Task requirements: Spot each line in the records below where the word "script" occurs, then copy it.

Scenes as source code:
------------------------------------------------

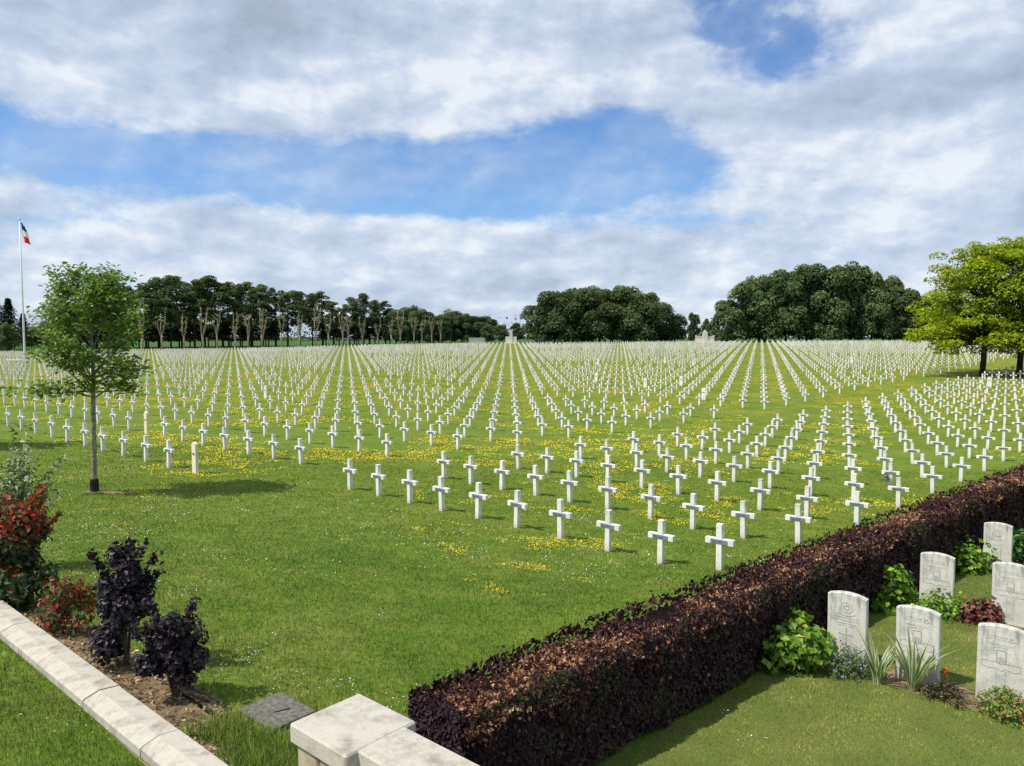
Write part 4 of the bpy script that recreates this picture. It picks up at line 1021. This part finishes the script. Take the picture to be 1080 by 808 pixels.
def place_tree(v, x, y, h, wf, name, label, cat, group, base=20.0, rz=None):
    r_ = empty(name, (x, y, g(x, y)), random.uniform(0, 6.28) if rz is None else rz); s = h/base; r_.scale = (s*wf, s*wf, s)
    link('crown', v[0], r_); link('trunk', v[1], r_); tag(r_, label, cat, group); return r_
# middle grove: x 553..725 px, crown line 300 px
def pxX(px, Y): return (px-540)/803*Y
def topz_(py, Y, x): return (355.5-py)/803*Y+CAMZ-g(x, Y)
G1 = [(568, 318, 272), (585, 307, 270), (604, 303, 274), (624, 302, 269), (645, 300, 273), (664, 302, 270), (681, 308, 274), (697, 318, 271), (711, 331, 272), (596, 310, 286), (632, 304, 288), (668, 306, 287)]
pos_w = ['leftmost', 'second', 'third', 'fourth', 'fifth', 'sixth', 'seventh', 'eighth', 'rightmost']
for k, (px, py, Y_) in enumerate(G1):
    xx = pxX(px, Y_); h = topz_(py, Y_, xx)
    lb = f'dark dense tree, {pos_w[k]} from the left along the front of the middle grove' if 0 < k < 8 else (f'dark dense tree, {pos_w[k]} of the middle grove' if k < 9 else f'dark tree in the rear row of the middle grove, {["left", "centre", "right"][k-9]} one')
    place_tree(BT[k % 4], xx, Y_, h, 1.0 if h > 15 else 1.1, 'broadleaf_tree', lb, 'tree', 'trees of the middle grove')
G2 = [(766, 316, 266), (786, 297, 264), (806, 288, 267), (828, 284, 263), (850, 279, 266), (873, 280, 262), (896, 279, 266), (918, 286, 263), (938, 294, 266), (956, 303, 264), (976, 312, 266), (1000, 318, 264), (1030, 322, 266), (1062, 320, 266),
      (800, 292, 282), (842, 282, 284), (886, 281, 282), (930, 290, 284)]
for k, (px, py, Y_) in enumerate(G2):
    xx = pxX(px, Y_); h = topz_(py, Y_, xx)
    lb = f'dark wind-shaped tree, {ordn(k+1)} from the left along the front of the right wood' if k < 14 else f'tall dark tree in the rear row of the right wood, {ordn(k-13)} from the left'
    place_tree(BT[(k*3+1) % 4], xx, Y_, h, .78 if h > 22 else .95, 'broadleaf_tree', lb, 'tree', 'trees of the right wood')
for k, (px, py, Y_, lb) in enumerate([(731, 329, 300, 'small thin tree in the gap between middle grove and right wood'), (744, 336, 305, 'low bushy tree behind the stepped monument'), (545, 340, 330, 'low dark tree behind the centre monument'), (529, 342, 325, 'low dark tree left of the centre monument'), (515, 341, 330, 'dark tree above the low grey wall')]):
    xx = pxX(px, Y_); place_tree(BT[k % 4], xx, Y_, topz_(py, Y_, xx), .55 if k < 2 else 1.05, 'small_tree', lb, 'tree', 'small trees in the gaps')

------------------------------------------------

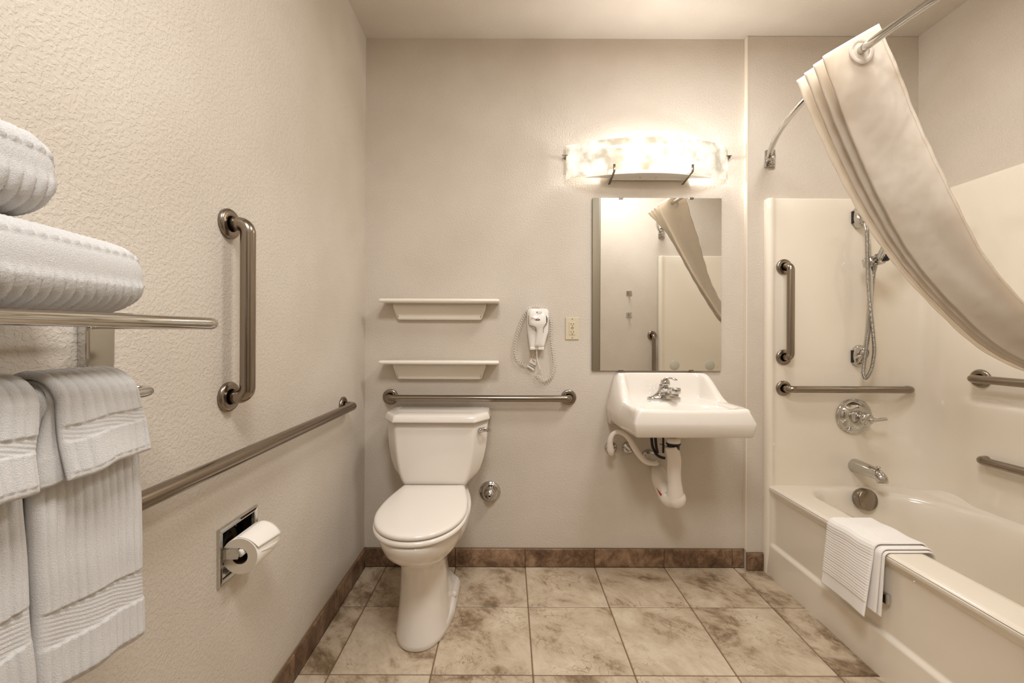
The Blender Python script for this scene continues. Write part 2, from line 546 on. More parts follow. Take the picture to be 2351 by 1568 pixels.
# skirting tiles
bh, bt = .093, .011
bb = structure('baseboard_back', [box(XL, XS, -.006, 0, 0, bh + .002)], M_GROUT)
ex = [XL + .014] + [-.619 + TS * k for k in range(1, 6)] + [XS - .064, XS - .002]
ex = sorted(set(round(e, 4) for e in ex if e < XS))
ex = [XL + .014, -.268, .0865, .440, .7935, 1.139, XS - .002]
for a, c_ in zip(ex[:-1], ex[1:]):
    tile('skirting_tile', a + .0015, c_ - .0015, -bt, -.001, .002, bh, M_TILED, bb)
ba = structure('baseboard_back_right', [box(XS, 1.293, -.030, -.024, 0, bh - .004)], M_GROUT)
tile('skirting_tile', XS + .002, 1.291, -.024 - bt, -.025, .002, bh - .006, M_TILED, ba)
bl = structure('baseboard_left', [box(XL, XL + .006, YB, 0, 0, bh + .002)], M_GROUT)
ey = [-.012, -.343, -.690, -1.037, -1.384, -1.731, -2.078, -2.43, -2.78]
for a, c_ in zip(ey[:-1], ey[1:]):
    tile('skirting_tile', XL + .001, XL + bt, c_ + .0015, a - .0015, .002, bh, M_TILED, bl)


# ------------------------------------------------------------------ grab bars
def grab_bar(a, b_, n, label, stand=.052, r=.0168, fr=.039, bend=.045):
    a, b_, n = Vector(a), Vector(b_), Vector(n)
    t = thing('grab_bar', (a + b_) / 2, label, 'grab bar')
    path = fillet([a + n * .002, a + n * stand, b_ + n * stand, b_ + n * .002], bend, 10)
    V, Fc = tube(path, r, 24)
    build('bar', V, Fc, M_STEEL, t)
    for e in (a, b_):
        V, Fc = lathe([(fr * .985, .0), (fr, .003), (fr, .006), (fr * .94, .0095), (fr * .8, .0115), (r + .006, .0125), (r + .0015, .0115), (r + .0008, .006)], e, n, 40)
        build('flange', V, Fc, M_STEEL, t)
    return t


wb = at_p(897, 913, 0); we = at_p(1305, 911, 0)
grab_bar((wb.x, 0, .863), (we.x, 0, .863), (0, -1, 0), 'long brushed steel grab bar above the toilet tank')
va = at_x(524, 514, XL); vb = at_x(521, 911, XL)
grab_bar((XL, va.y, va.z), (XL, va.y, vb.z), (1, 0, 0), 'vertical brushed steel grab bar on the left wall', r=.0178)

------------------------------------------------

Task solution:
Write part 4 of the bpy script that recreates this picture. It picks up at line 1021. This part finishes the script. Take the picture to be 1080 by 808 pixels.
The Blender Python script for this scene continues. Write part 2, from line 546 on. More parts follow. Take the picture to be 2351 by 1568 pixels.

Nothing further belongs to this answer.